◆ TO DO
Copy exactly the lines from the beginning of the data down to and including the line holding "return V, np.vstack(fs), col_, vv", without any pictures.

◆ DATASET SECTION
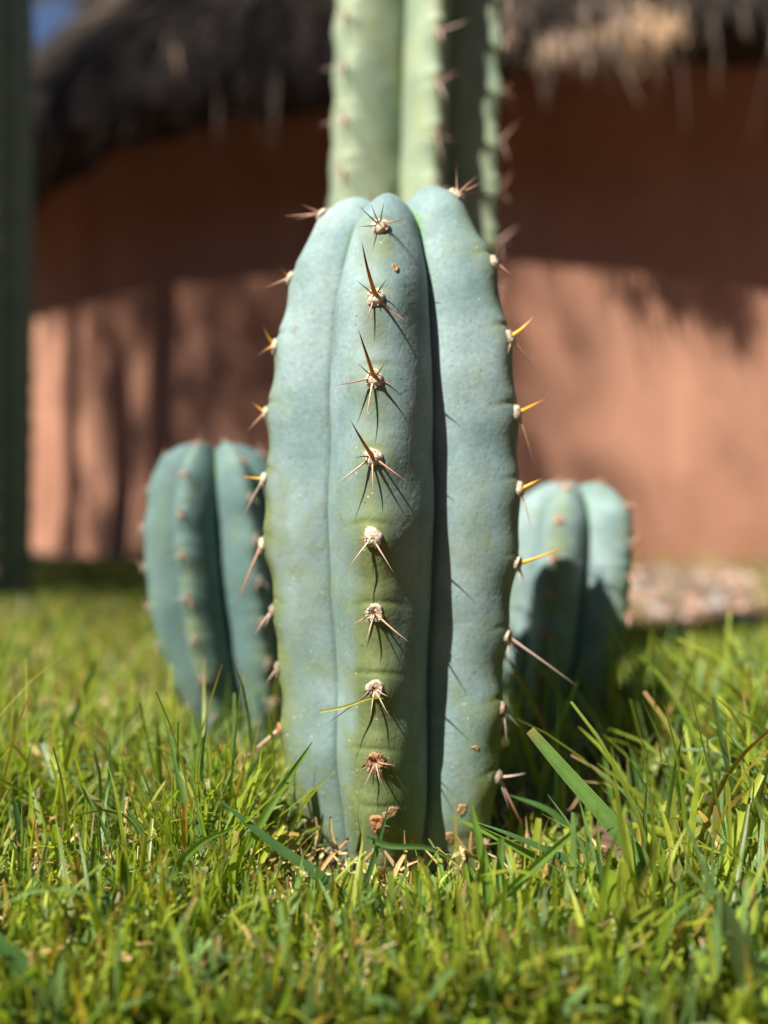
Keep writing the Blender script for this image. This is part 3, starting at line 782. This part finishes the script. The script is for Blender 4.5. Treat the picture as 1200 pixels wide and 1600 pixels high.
# ------------------------------------------------------------------ grass
STEMS = [(main_loc.x, main_loc.y, .052), (bl.x, bl.y, .04), (br.x, br.y, .034), (bt.x, bt.y, .08), (be.x, be.y, .115)]
def blades(x, y, yaw, L, W, lean, curve, twist, nseg, fold, cbase, cmid, ctip, across3=True, cut=0.25, z0=-.004):
    N = len(x); tt = np.linspace(0, 1, nseg + 1)
    phi = lean[:, None] + curve[:, None] * tt[None] ** 1.3
    d = np.stack([np.cos(yaw), np.sin(yaw), 0 * yaw], -1); s0 = np.stack([-np.sin(yaw), np.cos(yaw), 0 * yaw], -1)
    T = d[:, None] * np.sin(phi)[..., None]; T[..., 2] = np.cos(phi)
    step = (L / nseg)[:, None, None]
    C = np.concatenate([np.zeros((N, 1, 3)), np.cumsum(.5 * (T[:, 1:] + T[:, :-1]) * step, 1)], 1)
    C[..., 0] += x[:, None]; C[..., 1] += y[:, None]; C[..., 2] += (ground_h(x, y) + z0)[:, None]
    C[..., 2] = np.maximum(C[..., 2], (ground_h(C[..., 0], C[..., 1]) + .0015))
    n0 = np.cross(T, s0[:, None])
    tw = twist[:, None] * (.3 + .7 * tt[None])
    s = s0[:, None] * np.cos(tw)[..., None] + n0 * np.sin(tw)[..., None]
    nn = np.cross(T, s)
    wid = (.65 + .9 * tt - .55 * tt ** 2)[None] * (1 - tt[None] ** 3.0 * (1 - cut[:, None] if isinstance(cut, np.ndarray) else 1 - cut))
    w = W[:, None] * wid * .5
    A = C - s * w[..., None]; B = C + s * w[..., None]
    q = tt[None, :, None]
    col_ = np.where(q < .5, cbase[:, None] + (cmid - cbase)[:, None] * (q * 2), cmid[:, None] + (ctip - cmid)[:, None] * np.clip(q * 2 - 1, 0, 1) ** 2.5)
    if across3:
        Mid = C - nn * (w * fold)[..., None]
        V = np.stack([A, Mid, B], 2); na = 3; vein = np.array([0, .5, 1.])
    else:
        V = np.stack([A, B], 2); na = 2; vein = np.array([0, 1.])
    b = (np.arange(N) * (nseg + 1) * na)[:, None]
    fs = []
    for a_ in range(na - 1):
        i = (np.arange(nseg) * na + a_)[None]
        fs.append(np.stack([b + i, b + i + 1, b + i + 1 + na, b + i + na], -1).reshape(-1, 4))
    V = V.reshape(-1, 3); col_ = np.repeat(col_[:, :, None], na, 2).reshape(-1, 3)
    vv = np.tile(vein, N * (nseg + 1))
    return V, np.vstack(fs), col_, vv

def grass_obj(name, parts, mat):
    V, F, C, W = [], [], [], []; n0 = 0
    for v, f, c, w in parts:
        V.append(v); F.append(f + n0); C.append(c); W.append(w); n0 += len(v)
    me = mesh_np(name, np.vstack(V), np.vstack(F), mat, np.vstack(C))
    a = me.attributes.new('vein', 'FLOAT', 'POINT'); a.data.foreach_set('value', np.concatenate(W).astype(np.float32))
    return link(name, me)

def scatter(N, y0, y1, spread, power=1.0):
    y = y0 + (y1 - y0) * rng.uniform(0, 1, N) ** power
    x = rng.uniform(-spread, spread, N) * (y + .12)
    ok = np.ones(N, bool)
    for sx, sy, sr in STEMS: ok &= np.hypot(x - sx, y - sy) > sr
    ok &= np.hypot(x - HC.x, y - HC.y) > HUT_R + .05
    thin = (x > .045) & (x < .21) & (y > .405) & (y < .70) & (rng.uniform(0, 1, N) < .8)
    ok &= ~thin
    return x[ok], y[ok]

def green(N, pale=0.0):
    h = rng.uniform(0, 1, (N, 1)); v = rng.uniform(.50, 1.30, (N, 1))
    a, b = np.array((.170, .275, .026)), np.array((.400, .460, .062)); c = np.array((.150, .250, .085))
    g_ = a + (b - a) * h
    g_ = np.where(rng.uniform(0, 1, (N, 1)) < .30, c * (1 + .3 * h), g_)
    return g_ * v * (1 + pale)

def make_blades(x, y, lo, hi, wlo, whi, nseg, across3, yellow=.07):
    N = len(x)
    clump = np.array([noise.noise(Vector((a * 16, b * 16, 0))) for a, b in zip(x, y)])
    right = np.clip((x / (y + 1e-6) + .10) * 4, 0, 1) * np.clip((1.0 - y) * 3, 0, 1)
    L = (lo + (hi - lo) * rng.uniform(0, 1, N) ** 1.4) * (.85 + .55 * np.clip(clump + .2, 0, 1)) * (.80 + .45 * right) * (.80 + .20 * np.clip((np.hypot(x, y) - .255) / .12, 0, 1))
    lim = np.clip(CAM_Z - .487 * y, .004, 1) * rng.uniform(.5, 1.7, N) + .006
    L = np.where(y < .345, np.minimum(L, (.027 + .16 * np.clip(y - .27, 0, 1)) * rng.uniform(.6, 1.55, N) * np.where(rng.uniform(0, 1, N) < .10, 1.9, 1.0)), L)
    foot = (x > .04) & (x < .135) & (y >= .33) & (y < .44)
    L = np.where(foot, np.minimum(L, rng.uniform(.008, .03, N)), L)
    fr = np.clip((.085 - np.abs(x - .006)) / .03, 0, 1) * (y < .42)
    L = np.where(fr > rng.uniform(0, 1, N), np.minimum(L, lim), L)
    L *= np.where(rng.uniform(0, 1, N) < .08, 1.35, 1.0)
    W = rng.uniform(wlo, whi, N) * (.8 + .35 * right)
    cm_ = green(N); cb = cm_ * np.array((1.15, .95, .8)) * .8 + .012; ct = cm_ * np.array((1.15, 1.1, 1.0))
    yl = rng.uniform(0, 1, N) < yellow
    cm_[yl] = np.array((.36, .29, .055)) * rng.uniform(.6, 1.2, (yl.sum(), 1)); ct[yl] = np.array((.42, .26, .07))
    br_ = rng.uniform(0, 1, N) < .13
    ct[br_] = np.array((.38, .24, .10)) * rng.uniform(.7, 1.1, (br_.sum(), 1))
    return blades(x, y, rng.uniform(0, 6.283, N), L, W, np.abs(rng.normal(.10, .38, N)), rng.normal(.5, .65, N), rng.normal(0, .8, N), nseg, .35, cb, cm_, ct, across3,
                  np.where(rng.uniform(0, 1, N) < .3, .6, .06))
near = scatter(9500, .26, .62, .66)
nb = rng.uniform(-.10, .11, 3600), rng.uniform(.30, .43, 3600)
nf = scatter(8000, .26, .34, .64)
nk = np.hypot(nb[0] - main_loc.x, nb[1] - main_loc.y) > .052
near = np.concatenate([near[0], nb[0][nk], nf[0]]), np.concatenate([near[1], nb[1][nk], nf[1]])
mid = scatter(17000, .60, 1.15, .62)
far = scatter(17000, 1.10, 2.6, .60)
gz_ = (far[0] > .27 * far[1]) & (far[0] < .47 * far[1]) & (far[1] > 1.25)
fk = (far[0] < .20 * far[1]) | (rng.uniform(0, 1, len(far[0])) < .42)
fk &= ~(gz_ & (rng.uniform(0, 1, len(far[0])) < .8))
far = (far[0][fk], far[1][fk])
def accent(N):
    y = rng.uniform(.285, .46, N); x = rng.uniform(-.62, .62, N) * y
    ok = (np.abs(x - .006) > .062) & ~((x > .03) & (x < .125) & (y > .33))
    for sx, sy, sr in STEMS: ok &= np.hypot(x - sx, y - sy) > sr + .012
    x, y = x[ok], y[ok]; N = len(x)
    cm_ = green(N) * 1.0; ct = cm_ * 1.1
    tp_ = rng.uniform(0, 1, N) < .35; ct[tp_] = np.array((.40, .33, .12))
    L = rng.uniform(.040, .085, N) * np.clip(.45 + (y - .285) * 5, .45, 1)
    return blades(x, y, rng.uniform(0, 6.283, N), L, rng.uniform(.0034, .0062, N), np.abs(rng.normal(.25, .3, N)), rng.normal(.55, .5, N), rng.normal(0, .9, N), 9, .45, cm_ * .8, cm_, ct, True,
                  np.where(rng.uniform(0, 1, N) < .5, .6, .06))
lawn = grass_obj('lawn_grass', [accent(420), make_blades(*near, .026, .096, .0014, .0043, 6, True), make_blades(*mid, .026, .052, .0022, .005, 4, False), make_blades(*far, .03, .065, .003, .007, 3, False)], M['grass'])
tag(lawn, 'sunlit green lawn grass with blades of uneven length around the cacti', 'grass', kind='stuff')

# taller dry weeds along the foot of the wall
N = 900
wa = rng.uniform(-.55, .45, N); wr = HUT_R + .06 + np.abs(rng.normal(0, .10, N))
weeds = make_blades(HC.x + wr * np.sin(wa), HC.y - wr * np.cos(wa), .05, .13, .003, .007, 3, False, .35)
tag(grass_obj('weeds', [weeds], M['grass']), 'untidy taller weeds growing along the foot of the hut wall', 'weeds', kind='stuff')

# dry clippings and straw between the blades
def straw(N, y0, y1, spread, pw=1.0):
    x, y = scatter(N, y0, y1, spread, pw); N = len(x)
    left = np.clip(.75 - x / (y + .01) * 1.6, .25, 1)
    kp = rng.uniform(0, 1, N) < left; x, y = x[kp], y[kp]; N = len(x)
    L = rng.uniform(.008, .030, N); W = rng.uniform(.0010, .0030, N)
    c = np.where(rng.uniform(0, 1, (N, 1)) < .6, np.array((.50, .36, .17)), np.array((.42, .25, .10))) * rng.uniform(.5, 1.2, (N, 1))
    pale = rng.uniform(0, 1, N) < .25; c[pale] = np.array((.55, .47, .27)) * rng.uniform(.6, 1.1, (pale.sum(), 1))
    p = blades(x, y, rng.uniform(0, 6.283, N), L, W, rng.uniform(.3, 1.5, N), rng.normal(.3, .9, N), rng.normal(0, 1, N), 4, .5, c * .8, c, c, True, .4)
    lift = np.repeat(np.abs(rng.normal(0, .009, N)), 5 * 3); p[0][:, 2] += lift
    return p
st = grass_obj('dry_clippings', [straw(10000, .275, .66, .66), straw(7000, .6, 1.7, .6)], M['straw'])
tag(st, 'dry tan grass clippings lying between the green blades', 'dry grass', kind='stuff')

# long single blades that stand out of the lawn
def hero(label, pts, w, colr, tipc=None, cutw=.1, face=0.25, fold=.35, sub=16):
    """pts: (px, py, depth)"""
    P, _ = catmull([tuple(at(*p)) for p in pts], sub)
    n_ = len(P); T = np.gradient(P, axis=0); T /= np.linalg.norm(T, axis=1)[:, None]
    view = P - np.array((0, 0, CAM_Z)); view /= np.linalg.norm(view, axis=1)[:, None]
    s = np.cross(T, view); s /= np.linalg.norm(s, axis=1)[:, None]
    tw = face * np.linspace(.4, 1.3, n_)[:, None]
    s = s * np.cos(tw) + np.cross(T, s) * np.sin(tw)
    nn = np.cross(T, s)
    tt = np.linspace(0, 1, n_)
    W = (w / FPX * pts[0][2]) * .5 * (.75 + .5 * tt - .3 * tt ** 2) * (1 - (1 - cutw) * tt ** 3.5)
    rows = []
    for f, dn in ((-1, 0), (-.5, .35), (0, 1), (.5, .35), (1, 0)):
        rows.append(P + s * (W * f)[:, None] - nn * (W * fold * (dn))[:, None])
    V = np.stack(rows, 1).reshape(-1, 3)
    c0 = np.array(colr); c1 = np.array(tipc if tipc else colr)
    mixv = np.clip((tt - .93) / .06, 0, 1)[:, None]
    C = np.repeat((c0 * (.85 + .15 * tt[:, None]) * (1 - mixv) + c1 * mixv)[:, None], 5, 1).reshape(-1, 3)
    me = mesh_np('grass_blade', V, grid_faces(n_, 5), M['grass'], C)
    a = me.attributes.new('vein', 'FLOAT', 'POINT'); a.data.foreach_set('value', np.tile(np.linspace(0, 1.2, 5), n_).astype(np.float32))
    o = link('grass_blade', me)
    tag(o, label, 'grass blade', 'long grass blades standing out of the lawn')
G1, G2, G3, GD, GY = (.15, .27, .07), (.17, .30, .05), (.10, .21, .06), (.07, .15, .05), (.42, .34, .06)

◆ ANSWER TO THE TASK
Keep writing the Blender script for this image. This is part 3, starting at line 782. This part finishes the script. The script is for Blender 4.5. Treat the picture as 1200 pixels wide and 1600 pixels high.
# ------------------------------------------------------------------ grass
STEMS = [(main_loc.x, main_loc.y, .052), (bl.x, bl.y, .04), (br.x, br.y, .034), (bt.x, bt.y, .08), (be.x, be.y, .115)]
def blades(x, y, yaw, L, W, lean, curve, twist, nseg, fold, cbase, cmid, ctip, across3=True, cut=0.25, z0=-.004):
    N = len(x); tt = np.linspace(0, 1, nseg + 1)
    phi = lean[:, None] + curve[:, None] * tt[None] ** 1.3
    d = np.stack([np.cos(yaw), np.sin(yaw), 0 * yaw], -1); s0 = np.stack([-np.sin(yaw), np.cos(yaw), 0 * yaw], -1)
    T = d[:, None] * np.sin(phi)[..., None]; T[..., 2] = np.cos(phi)
    step = (L / nseg)[:, None, None]
    C = np.concatenate([np.zeros((N, 1, 3)), np.cumsum(.5 * (T[:, 1:] + T[:, :-1]) * step, 1)], 1)
    C[..., 0] += x[:, None]; C[..., 1] += y[:, None]; C[..., 2] += (ground_h(x, y) + z0)[:, None]
    C[..., 2] = np.maximum(C[..., 2], (ground_h(C[..., 0], C[..., 1]) + .0015))
    n0 = np.cross(T, s0[:, None])
    tw = twist[:, None] * (.3 + .7 * tt[None])
    s = s0[:, None] * np.cos(tw)[..., None] + n0 * np.sin(tw)[..., None]
    nn = np.cross(T, s)
    wid = (.65 + .9 * tt - .55 * tt ** 2)[None] * (1 - tt[None] ** 3.0 * (1 - cut[:, None] if isinstance(cut, np.ndarray) else 1 - cut))
    w = W[:, None] * wid * .5
    A = C - s * w[..., None]; B = C + s * w[..., None]
    q = tt[None, :, None]
    col_ = np.where(q < .5, cbase[:, None] + (cmid - cbase)[:, None] * (q * 2), cmid[:, None] + (ctip - cmid)[:, None] * np.clip(q * 2 - 1, 0, 1) ** 2.5)
    if across3:
        Mid = C - nn * (w * fold)[..., None]
        V = np.stack([A, Mid, B], 2); na = 3; vein = np.array([0, .5, 1.])
    else:
        V = np.stack([A, B], 2); na = 2; vein = np.array([0, 1.])
    b = (np.arange(N) * (nseg + 1) * na)[:, None]
    fs = []
    for a_ in range(na - 1):
        i = (np.arange(nseg) * na + a_)[None]
        fs.append(np.stack([b + i, b + i + 1, b + i + 1 + na, b + i + na], -1).reshape(-1, 4))
    V = V.reshape(-1, 3); col_ = np.repeat(col_[:, :, None], na, 2).reshape(-1, 3)
    vv = np.tile(vein, N * (nseg + 1))
    return V, np.vstack(fs), col_, vv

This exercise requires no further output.